Meskipun akhirnya kanopi selamat datang dipasang juga, tapi di pinggir ruangan
yang seharusnya jadi tempat ortu kami duduk kalau kami sedang tidak di
pelaminan.
Dengan tidak adanya hal-hal di atas, pelaminan jadi sangat
terbuka, suasana seluruh ruangan juga jadi terbuka dan terang dan lega. Hal
yang saya takutkan sama sekali nggak terjadi. Suasana yang santai dan open
terjadi karena barrier-barrier antara pelaminan dengan floor dihilangkan. Tamu
dan pengantin bebas keluar masuk pelaminan (bokap gw, if you know his habit,
adalah pastinya mahluk pertama yang ngilang dari pelaminan, dan juga
berkali-kali ngilangnya sampe harus dihalo-halo pake mic). Anak-anak juga senang
bermain di atas dance floor, apalagi waktu penampil wayang orang merontokan
melati ke atas dance floor. Biasanya setelah penampilan, anak-anak akan
langsung meniru dan memeragakan di atas dance floor, gerakan-gerakan yang tadi mereka lihat.

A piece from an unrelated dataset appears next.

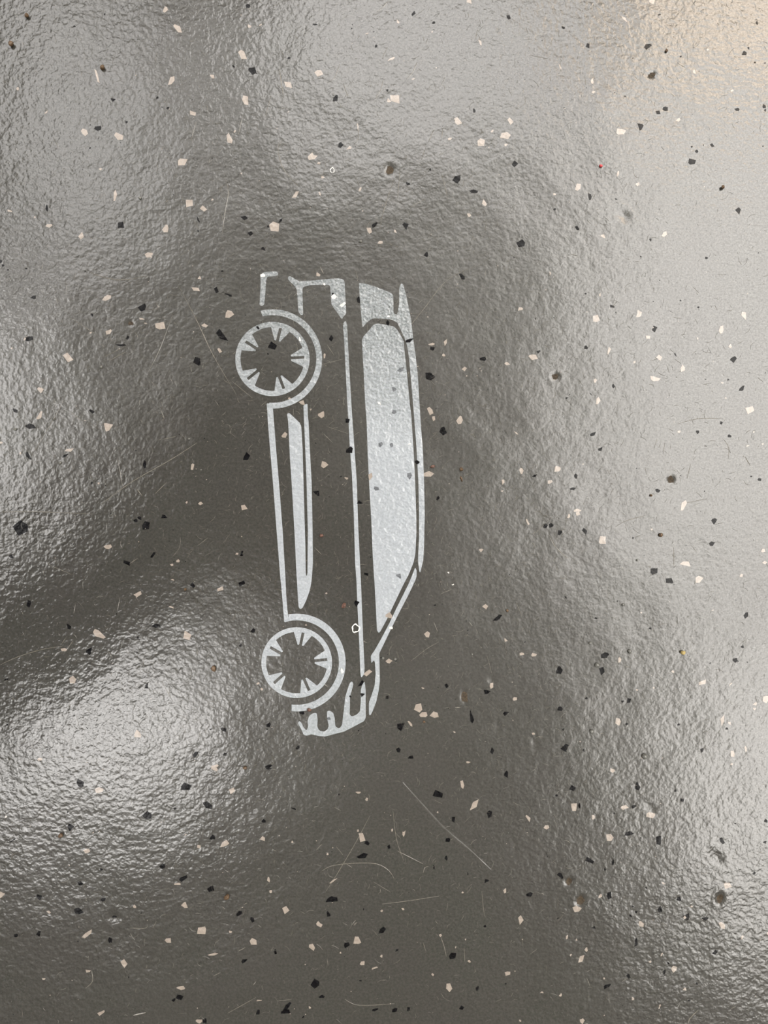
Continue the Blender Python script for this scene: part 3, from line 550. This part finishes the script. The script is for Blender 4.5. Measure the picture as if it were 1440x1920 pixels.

Saya sangat senang dengan cara Chikal menghias pelaminan dan
ruangan dengan bunga-bunga pilihan saya (warna merah dan putih ditambah bunga
peacock putih, lalu mereka tambah untaian melati). Terutama pelaminan deh,
cantik banget dan nggak pelit bunga! Lampion putih yang tadinya saya pilih
diganti dengan lampion rotan dan sangkar burung yang menurut saya lebih bagus
daripada si lampion putih. Awalnya si orang Chikal bingung mau ditaruh mana
lampu-lampu ini dengan tidak adanya si karpet jalan (biasanya lampion ada di
pinggir kanan kiri karpet jalan). Akhirnya Nadiya WO lah yang membantu
mengarahkan peletakan lampion ini. Awalnya saya sempet kuatir karena dekorasi
yang customize ini kok agak susah mengarahkannya karena sepertinya dekorasi
yang tersedia sangat standard template. Tapi ternyata hasilnya benar-benar
bagus.
Ice carving juga saya hilangkan. Secara estetika, tidak
cocok dengan selera saya, apalagi font-nya kan gak bisa dicustomize, hehe.
Lalu, detail lain yang harus diperhatikan adalah pemilihan
taplak. Jujur aja, kain taplak yang ditawarkan Chikal menurut saya kurang
elegan karena bahannya mengkilap. Untung saja dia punya satu renda taplak warna
putih yang tidak dari bahan itu. Saya pilih putih dengan cover emas, dan ini
juga membantu membuat ruangan menjadi lebih terang.